A postergação da votação dos principais e mais polêmicos pontos do pacote de mudanças no funcionalismo adia mas não elimina o fato de que caberá à Assembleia Legislativa examinar um dos mais relevantes projetos da história recente do Legislativo. As opções que estão diante dos deputados não são simples ou destituídas de controvérsia: cedo ou tarde, os parlamentares terão de escolher entre um duro conjunto de medidas para conter gastos com o funcionalismo e uma alternativa pior: a simples rejeição do pacote ou de seus principais aspectos. Na prática, uma eventual negação das medidas significará uma postura de inércia, com consequências que irão bem além da manutenção dos desgastantes e desmoralizantes atrasos nos vencimentos dos servidores.

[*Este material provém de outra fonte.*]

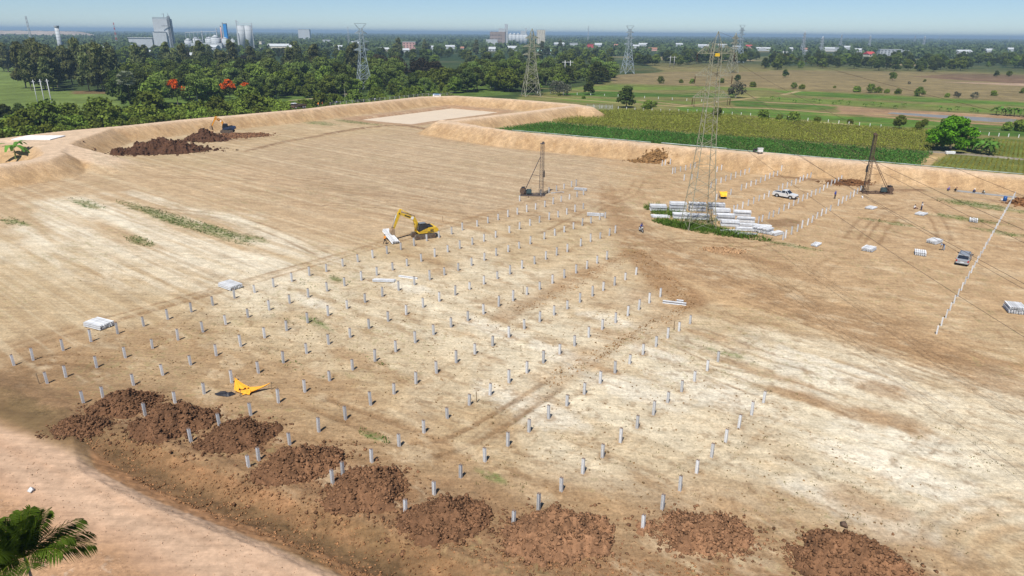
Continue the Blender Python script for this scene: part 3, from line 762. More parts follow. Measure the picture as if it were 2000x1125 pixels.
def soil_mound(px, py, rx, ry, h, ang, label, col, seed, nclod=520, z=0.0, group=None, clod=(0.035, 0.25)):
    x, y = GP(px, py, z); x, y = float(x), float(y)
    g = 0.085 if h < 1.99 else 0.15
    ux = np.arange(-rx * 1.35, rx * 1.35, g); uy = np.arange(-ry * 1.45, ry * 1.45, g)
    A_, B_ = np.meshgrid(ux, uy, indexing='ij')
    ca, sa = math.cos(ang), math.sin(ang)
    wx = x + A_ * ca - B_ * sa; wy = y + A_ * sa + B_ * ca
    fx, fy = wx.ravel(), wy.ravel()
    rad = np.hypot(A_ / rx, B_ / ry).ravel() + (fbm(fx / 1.5, fy / 1.5, 4, seed) - .5) * 0.95
    prof = np.clip(1.06 - rad, 0, 1) ** (0.95 if h < 1.99 else .8)
    q_ = 1.0 if h < 1.99 else 1.5
    lum = .45 * fbm(fx / (.8 * q_), fy / (.8 * q_), 2, seed + 5, .6) + .55 * fbm(fx / (.3 * q_), fy / (.3 * q_), 3, seed + 6, .65)
    hh = h * prof * (0.62 + 0.7 * fbm(fx / 1.5, fy / 1.5, 3, seed + 9)) + prof ** .3 * (rad < 1.05) * (np.abs(lum - .5) * (1.15 if h < 1.99 else 1.7) - .05)
    zz = height(fx, fy) + np.where(prof > 0.02, hh, -0.12)
    n = A_.shape
    idm = np.arange(n[0] * n[1]).reshape(n)
    F = np.stack([idm[:-1, :-1].ravel(), idm[1:, :-1].ravel(), idm[1:, 1:].ravel(), idm[:-1, 1:].ravel()], 1)
    keep = (prof[F].max(1) > 0.01)
    F = F[keep]
    base = np.asarray(col)
    cc = base[None] * (0.45 + 1.1 * lum[:, None]) * (0.8 + .4 * fbm(fx / 3, fy / 3, 2, seed + 3)[:, None])
    V = np.stack([fx - x, fy - y, zz], 1)
    used, inv = np.unique(F, return_inverse=True)
    root = empty('soil_mound', (x, y, 0), 0, label, 'soil mound', group)
    link('heap', np_mesh('heap', V[used], inv.reshape(F.shape), SOIL, False, cc[used]), root)
    r = np.random.default_rng(seed)
    a = r.random(nclod) * 2 * math.pi; q = np.sqrt(r.random(nclod)) * 1.12
    q = np.where(r.random(nclod) < .25, q * (1.1 + .5 * r.random(nclod)), q)
    lx, ly = np.cos(a) * q * rx, np.sin(a) * q * ry
    i0 = np.clip(((lx - ux[0]) / g).astype(int), 0, n[0] - 1); j0 = np.clip(((ly - uy[0]) / g).astype(int), 0, n[1] - 1)
    zc = np.maximum(zz.reshape(n)[i0, j0], height(x + lx * ca - ly * sa, y + lx * sa + ly * ca))
    S = clod[0] + (clod[1] - clod[0]) * r.random(nclod) ** 3.2
    Vc, Fc = clod_arrays(np.stack([lx * ca - ly * sa, lx * sa + ly * ca, zc + S * .15], 1), S, seed)
    tint = np.repeat(base[None] * (0.7 + 0.75 * r.random((nclod, 1))), 8, 0)
    o = link('clods', np_mesh('clods', Vc, Fc, SOIL, False, tint), root); o['kind'] = 'stuff'
    return root

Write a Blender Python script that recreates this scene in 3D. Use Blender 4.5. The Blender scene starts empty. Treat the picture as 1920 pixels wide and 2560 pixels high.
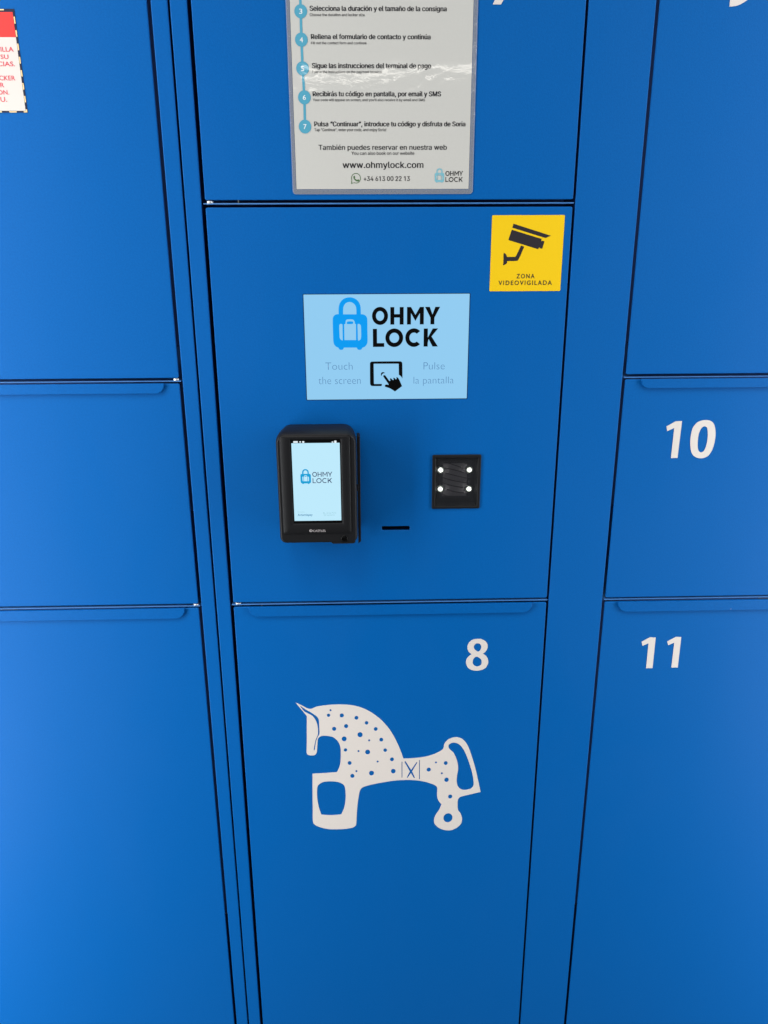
# A bank of blue luggage lockers seen close up, millimetre data measured on the locker fronts
import bpy, bmesh, math, random
from mathutils import Vector, Matrix
S = bpy.context.scene
COL = S.collection
random.seed(4)
MM = 0.001
Z0 = 1.55                     # height of the lens above the pavement

# light, exposure and paint settings
SKYS = 0.05; SUNE = 1.0; EXPO = 0.0
BLUEC = (.0, .101, .362); BROUGH = .48; BSPEC = .13; PULLD = .6; ESC = 1.0; LIPY = .6
PAVEC = (.08, .08, .08); PAPERC = (.55, .54, .50)
COCK = [(7, .0008, 1.6), (60, .00011, 1.1)]
LAMPS = [('added_left_fill', (-1.2, -.55, 1.35), (-.7, 0, 1.33), .4, 2.7, 38, (.95, .98, 1)),  # unseen fill lamp added to brighten the left doors
         ('added_right_fill', (1.35, -.5, 1.5), (.8, 0, 1.48), .4, 2.8, 30, (.95, .98, 1)),  # unseen fill lamp added to brighten the right doors
         ('added_glare_strip', (.45, -5.0, 2.83), (0, 0, 1.5), 1.7, .03, 1.6, (1, .96, .88))]  # unseen strip added to draw the glare line on the sheet

# ------------------------------------------------------------------ camera
cam_d = bpy.data.cameras.new('camera'); cam = bpy.data.objects.new('camera', cam_d); COL.objects.link(cam)
cam_d.sensor_fit = 'AUTO'; cam_d.sensor_width = 36.0; cam_d.lens = 1923.0/2560.0*36.0
cam_d.clip_start = 0.01; cam_d.clip_end = 200
M = Matrix(((0.999607, 0.012655, -0.025001), (-0.02768, 0.307038, -0.951295), (-0.004362, 0.951613, 0.307268)))
cam.matrix_world = Matrix.Translation((0, -1.02, Z0)) @ M.to_4x4()
S.camera = cam
# ------------------------------------------------------------------ world, sun, lamps, exposure
SUN_EL, SUN_AZ = 64.0, 205.0          # soft daylight from the front left, above
w = bpy.data.worlds.new('World'); S.world = w; w.use_nodes = True
nt = w.node_tree; bg = nt.nodes['Background']
sky = nt.nodes.new('ShaderNodeTexSky'); sky.sky_type = 'NISHITA'; sky.sun_disc = False
sky.sun_elevation = math.radians(SUN_EL); sky.sun_rotation = math.radians(SUN_AZ)
sky.air_density = 1.0; sky.dust_density = 4.0; sky.ozone_density = 0.6
nt.links.new(sky.outputs[0], bg.inputs[0]); bg.inputs[1].default_value = SKYS
sd = bpy.data.lights.new('sun', 'SUN'); sd.energy = SUNE; sd.angle = math.radians(22); sd.color = (1.0, 0.95, 0.87)
so = bpy.data.objects.new('sun', sd); COL.objects.link(so)
az = math.radians(SUN_AZ); el = math.radians(SUN_EL)
so.rotation_euler = Vector((math.sin(az)*math.cos(el), math.cos(az)*math.cos(el), math.sin(el))).to_track_quat('Z', 'Y').to_euler()
def lamp(name, loc, target, sx, sy, power, col):
    d = bpy.data.lights.new(name, 'AREA'); d.shape = 'RECTANGLE'; d.size = sx; d.size_y = sy; d.energy = power; d.color = col
    o = bpy.data.objects.new(name, d); COL.objects.link(o); o.location = loc
    o.rotation_euler = (Vector(loc)-Vector(target)).to_track_quat('Z', 'Y').to_euler(); return o
for L in LAMPS: lamp(*L)
S.view_settings.view_transform = 'Standard'; S.view_settings.look = 'None'
S.view_settings.exposure = EXPO; S.view_settings.gamma = 1.0; S.view_settings.use_curve_mapping = False
S.cycles.max_bounces = 8; S.cycles.transparent_max_bounces = 12; S.cycles.use_denoising = True

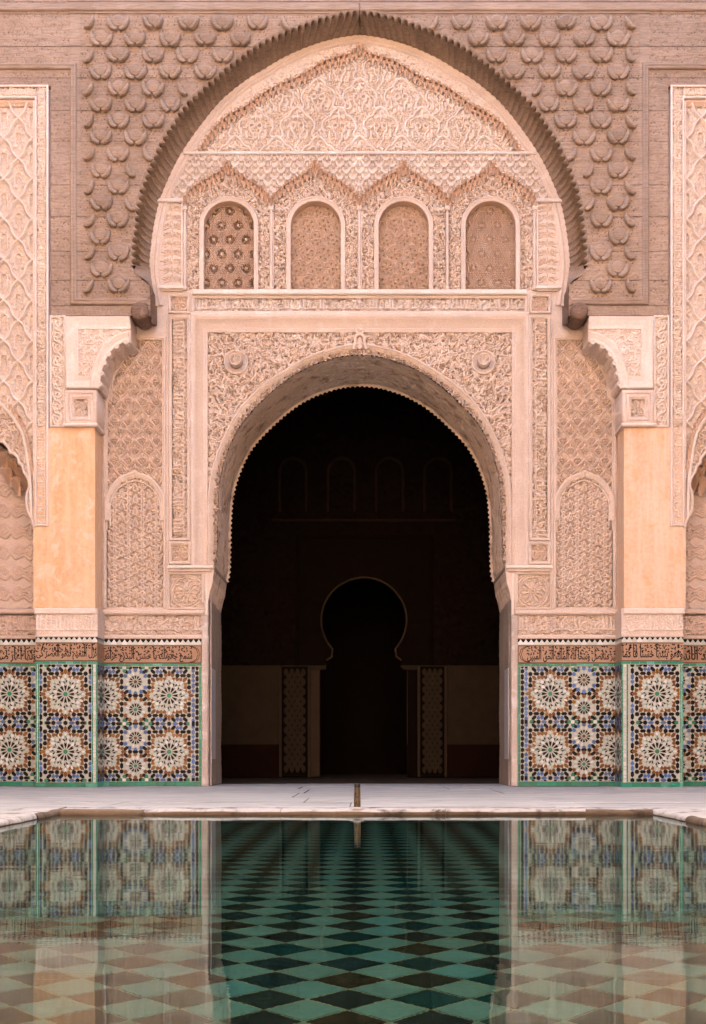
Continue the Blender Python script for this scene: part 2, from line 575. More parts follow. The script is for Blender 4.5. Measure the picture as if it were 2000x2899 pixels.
def flat(name, c, rough=.8, spec=.3, metal=0):
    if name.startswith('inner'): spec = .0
    m, nt, b = newmat(name)
    v, g = pos(nt)
    col = mixc(nt, .45, c, ramp(nt, noise(nt, v, 7, 5, .65), [(.3, (.55, .55, .55)), (.7, (1.1, 1.1, 1.1))]), 'MULTIPLY')
    nt.links.new(col, b.inputs['Base Color'])
    b.inputs['Roughness'].default_value = rough; b.inputs['Specular IOR Level'].default_value = spec; b.inputs['Metallic'].default_value = metal
    return m
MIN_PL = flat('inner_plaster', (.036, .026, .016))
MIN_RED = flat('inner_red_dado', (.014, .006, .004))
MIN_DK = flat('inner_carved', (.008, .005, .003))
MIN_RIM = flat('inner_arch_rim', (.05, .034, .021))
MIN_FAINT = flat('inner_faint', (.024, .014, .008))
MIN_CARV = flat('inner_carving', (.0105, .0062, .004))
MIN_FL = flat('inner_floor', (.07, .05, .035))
MZINC = flat('jamb_plate_zinc', (.42, .40, .40), .45, .5)
MGRD = flat('ground', (.30, .24, .19))
MCOURT = flat('court_wall', (.36, .26, .19))
MPOOLW = flat('pool_wall', (.03, .06, .05))
MPD = glaze('pool_tile_dark', [(.003, .016, .015), (.005, .013, .012), (.013, .010, .006), (.005, .017, .015), (.009, .010, .008), (.006, .012, .012)], .5, .0)
MPLT = glaze('pool_tile_light', [(.036, .074, .062), (.044, .086, .072), (.043, .075, .058), (.033, .078, .070)], .5, .0)
MGROUT = flat('pool_grout', (.09, .075, .03))
MFLOOR2 = flat('court_tiles', (.22, .17, .13))

def pipe_mat():
    m, nt, b = newmat('bronze_pipe')
    v, g = pos(nt)
    sx = N(nt, 'ShaderNodeSeparateXYZ'); nt.links.new(g.outputs['Position'], sx.inputs[0])
    n = noise(nt, v, 45, 5, .7, .8)
    col = ramp(nt, n, [(.35, (.028, .018, .010)), (.55, (.085, .055, .022)), (.72, (.20, .12, .045))])
    nt.links.new(col, b.inputs['Base Color'])
    b.inputs['Roughness'].default_value = .5; b.inputs['Metallic'].default_value = .3
    bump(nt, b, n, .4, .004)
    return m
MPIPE = pipe_mat()

def water():
    m, nt, b = newmat('pool_water')
    nt.nodes.remove(b)
    out = nt.nodes['Material Output']
    fr = N(nt, 'ShaderNodeFresnel'); fr.inputs['IOR'].default_value = 1.33
    gl = N(nt, 'ShaderNodeBsdfGlossy'); gl.inputs['Roughness'].default_value = 0.0; gl.inputs['Color'].default_value = (.80, .89, .86, 1)
    rf = N(nt, 'ShaderNodeBsdfRefraction'); rf.inputs['Roughness'].default_value = 0.0; rf.inputs['IOR'].default_value = 1.33
    rf.inputs['Color'].default_value = (.86, .97, .93, 1)
    mx = N(nt, 'ShaderNodeMixShader')
    nt.links.new(fr.outputs[0], mx.inputs[0]); nt.links.new(rf.outputs[0], mx.inputs[1]); nt.links.new(gl.outputs[0], mx.inputs[2])
    nt.links.new(mx.outputs[0], out.inputs['Surface'])
    v, g = pos(nt, (1.0, 2.2, 1))
    n1 = noise(nt, v, 1.5, 2, .5)
    v2, _ = pos(nt, (2.0, 7, 1))
    n2 = noise(nt, v2, 5.0, 3, .6)
    ad = N(nt, 'ShaderNodeMath', operation='MULTIPLY_ADD'); ad.inputs[1].default_value = .12
    nt.links.new(n2, ad.inputs[0]); nt.links.new(n1, ad.inputs[2])
    bp = N(nt, 'ShaderNodeBump'); bp.inputs['Strength'].default_value = 1.0; bp.inputs['Distance'].default_value = .0009
    nt.links.new(ad.outputs[0], bp.inputs['Height'])
    for n_ in (fr, gl, rf): nt.links.new(bp.outputs[0], n_.inputs['Normal'])
    return m
MWATER = water()

# ------------------------------------------------------------------ carved patterns
def palmette(cv, cx, cy, s, h=.9):
    cv.stroke([(cx, cy - s * .55), (cx, cy - s * .3), (cx, cy - .1 * s)], np.array([.05, .3, .12]) * s, h, rnd=.2)
    for q in (-1, 1):
        cv.stroke([(cx + q * .03 * s, cy + .05 * s), (cx + q * .22 * s, cy - .12 * s), (cx + q * .36 * s, cy + .02 * s), (cx + q * .30 * s, cy + .16 * s)],
                  np.array([.10, .17, .15, .08]) * s, h, rnd=.2)
        cv.stroke([(cx + q * .03 * s, cy + .15 * s), (cx + q * .15 * s, cy + .32 * s), (cx + q * .03 * s, cy + .5 * s)], np.array([.1, .14, .06]) * s, h, rnd=.2)
        cv.pit(cx + q * .13 * s, cy + .02 * s, .05 * s)
    cv.pit(cx, cy + .12 * s, .06 * s, -1); cv.pit(cx, cy + .3 * s, .05 * s, -1)
    for q in (-1, 1):
        for yy, xx in ((-.38, .17), (-.2, .36), (.3, .3), (.42, .16), (.55, .1)): cv.pit(cx + q * xx * s, cy + yy * s, .055 * s, -1)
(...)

Uma rejeição ou descaracterização do pacote equivaleria a condenar mais uma geração de gaúchos, funcionalismo incluído, a mais anos de atrasos salariais, de infraestrutura precária, de perda de competitividade, de fuga de empresas e de talentos para paragens onde os problemas motivados por um Estado falido inexistem ou já foram ao menos remendados.
A trágica situação de permanentes cofres raspados do governo gaúcho não pode continuar imutável para sempre
Nenhum governante – parlamentares menos ainda – demonstra vocação natural para cortar custos. Mas, independentemente de partidos ou ideologias, essa histórica tendência a driblar a necessidade de sacrifícios começa a ser alterada pela crescente consciência dos eleitores sobre a melhor destinação de seus tributos. Aos poucos, o discurso fácil de que os problemas se resolvem por passes de mágica vem sendo rejeitado por parcelas expressivas e esclarecidas do eleitorado, cansando de comprar o paraíso eleitoral e ir viver no purgatório da realidade.
A derrota acachapante de Jeremy Corbin nas eleições britânicas da semana passada dá um senso de medida deste despertar dos eleitores. A plataforma de Corbin era um menu de irresponsabilidades fiscais, entre elas universidade gratuita para todos, mas os eleitores relegaram esse cardápio irreal e populista à condição de maior vexame trabalhista desde 1935. No Brasil e no Rio Grande do Sul, entre outros Estados, elegeram-se em 2018 governantes que não esconderam que seria preciso mexer nas estruturas públicas para que os governos possam dirigir mais recursos para a esmagadora maioria da população que tanto necessita de serviços governamentais. Está-se, portanto, fazendo jus a plataformas referendadas pela maioria do eleitorado.
Em oposição às mudanças, as lideranças sindicais do funcionalismo estão no direito de protestar contra iniciativas que atingem seus associados. Os servidores de fato não são os culpados por o Estado ter se encalacrado em uma situação de penúria que se agrava ano a ano. Ao contrário: apesar dos atrasos sistemáticos nos vencimentos, seguem mantendo um sem-número de serviços em patamar mínimo, muitas vezes com abnegação e desprendimento.
No entanto, a trágica situação de permanentes cofres raspados do governo gaúcho não pode continuar imutável para sempre. Nem os funcionários nem os contribuintes gaúchos, já emparedados por uma carga fiscal sufocante que afugenta empreendedores e empregos, merecem que o Rio Grande do Sul permaneça estagnado pelo mesmo negacionismo que impede a reversão deste quadro há décadas. Não fazer nada diante da crise das finanças estaduais pode ser uma posição momentaneamente confortável, mas é ilusória – para deputados, servidores e a população.
Um futuro nos mesmos moldes falidos seguirá cobrando um custo altíssimo, seja em vencimentos atrasados ou na falta de investimentos em obras e serviços públicos, tão necessários para justificar a própria existência de estruturas de governo. Para o bem dos seus eleitores, os deputados não podem ignorar indefinidamente a realidade inóspita e terceirizar responsabilidades. Cada dia adiado numa solução será mais um dia adiado para a retomada da confiança e do desenvolvimento gaúchos, prerrogativas obrigatórias para recuperar a autoestima e o reconhecimento merecidos pelo funcionalismo e por toda a população do Rio Grande.